J. P. Donleavy no es J. D. Salinger
Hace un año que un clásico del humor absurdo al que hoy solo recuerda Jay McInerney
En tres días hará un año que murió J. P. Donleavy. J. P. Donleavy no es en absoluto tan conocido en España como lo era Tom Wolfe. Ni, por supuesto, como lo fue Philip Roth, o como lo es Thomas Pynchon. Tampoco fue lo suficientemente conocido ahí fuera como para protagonizar libros de Frédéric Beigbeder, como J. D. Salinger – recuerden su amoroso y olvidado Oona y Salinger –. Quizá su fama podría equipararse a la de otro irlandés igualmente decidido a reírse de todo, hasta de los Hombres Bicicleta: Flann O'Brien. ¿Era J. P. irlandés? No, pero lo parecía. James Patrick nació en Brooklyn y pudo tener una existencia envidiable, pero llegó la Segunda Guerra Mundial y lo fastidió todo, incluida su posible existencia envidiable. James Patrick, como su Sebastian Dangerfield, recogió sus bártulos en algún momento – tampoco tenía demasiados – y se mudó a Irlanda, donde pasó buena parte de su vida. De ahí que de Irlanda hablen (casi todas) sus novelas. Entre ellas, la prohibida y divertidísima El Hombre de Mazapán.
Publicada originalmente en 1955, El Hombre de Mazapán es un clásico del humor absurdo y poderosamente picante. Cuenta la historia de un estudiante que jamás estudia, que no hace otra cosa que intentar acostarse con cualquiera que se cruza en su camino, escribirse cartas con su amigo el aspirante a chef virgen Kenneth, beber más de la cuenta y suspirar por un trozo de pollo o un huevo frito. Sí, Dangerfield, así se llama el tipo, podría ser el antepasado más claro de Henry Chinaski, uno que no escribiera ni vomitara, pero que malviviera y que hiciese frente a diario a situaciones de lo más ridículas. La novela, cuya voz, mutante – salta de la primera a la tercera persona –, podría ser hija bastarda de un improbable cruce entre Joyce y Rabelais, tiene también, por cierto, una historia de lo más ridícula, y solo Jay McInerney, el miembro menos afortunado de la brat-pack (la microgeneración formada casi en exclusiva por él mismo y Bret Easton Ellis), la recuerda.
Donleavy estaba a punto de tirar la toalla – nadie parecía querer la novela, demasiado verde para todo el mundo, allá por 1955 – cuando Olympia Press, el sello parisino que publicaba a Samuel Beckett y a Henry Miller, dijo que la quería. Pero no dijo para qué. Cuando James Patrick descubrió, el ejemplar ya impreso, las copias en las librerías, que su querida y, también, dolorosa, novela, había ido a parar a la colección pornográfica de la pequeña editorial, hizo pedazos el ejemplar que había recibido y juró que vengaría su suerte.
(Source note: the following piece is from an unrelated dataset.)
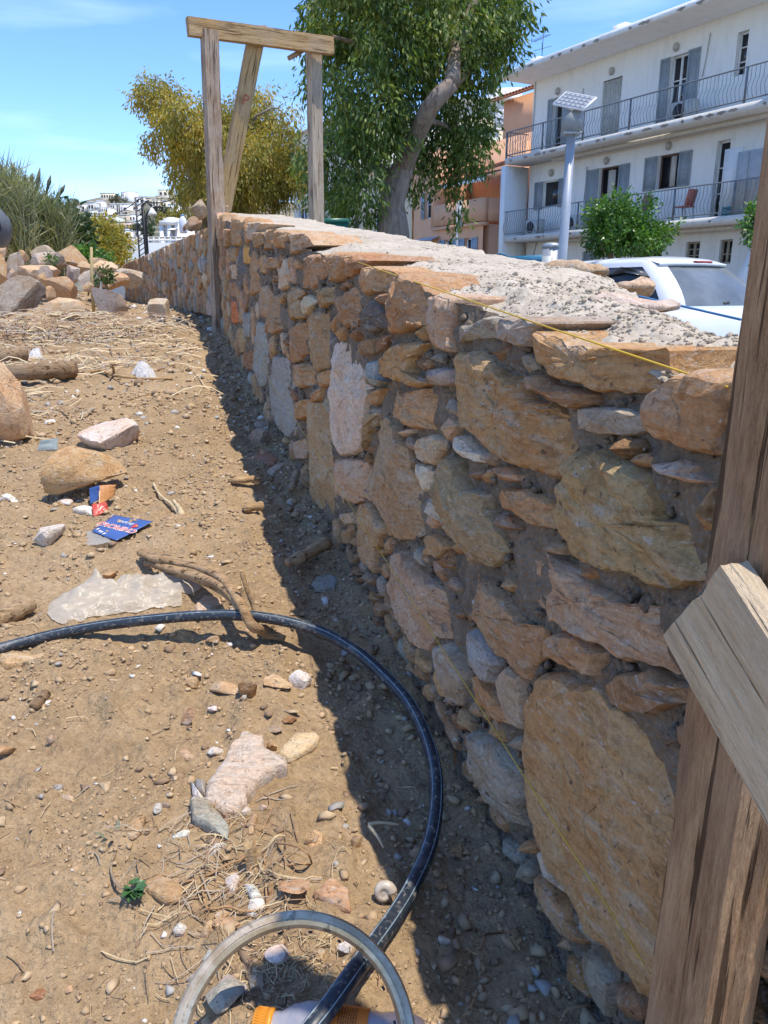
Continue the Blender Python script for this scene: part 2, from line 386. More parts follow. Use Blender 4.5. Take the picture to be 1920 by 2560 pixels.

Así, pasó los siguientes 20 años demandando, desde su propia compañía fantasma – The Little Someone Corporation –, a Maurice Girodias, a quien llegó a comprarle la editorial cuando, tras declararse en bancarrota, la puso a la venta.
Delirios al margen, puede que Donleavy no haya protagonizado libros de Beigbeder, pero hizo un cameo glorioso, como secundario admirado, como latente leyenda del periodismo, en la también rabiosamente absurda y brillante Luces de neón, primera novela del que, al parecer, es su único fan ilustre vivo, McInerney. Aquí, seguirá sin ser ni remotamente conocido, por más que se le tenga como un genio del horror y la burla en todas partes. En tres días hará un año que murió J. P. Donleavy sin que nadie, aquí, se enterara. No se escribieron obituarios, no se le dedicaron unas líneas. Se fue, Donleavy, como los frágiles tipos con aspecto de bizcocho de los que hablaba. Es lo que tiene la fama, querido James. No importa lo que hayas brillado si nadie te ha visto hacerlo.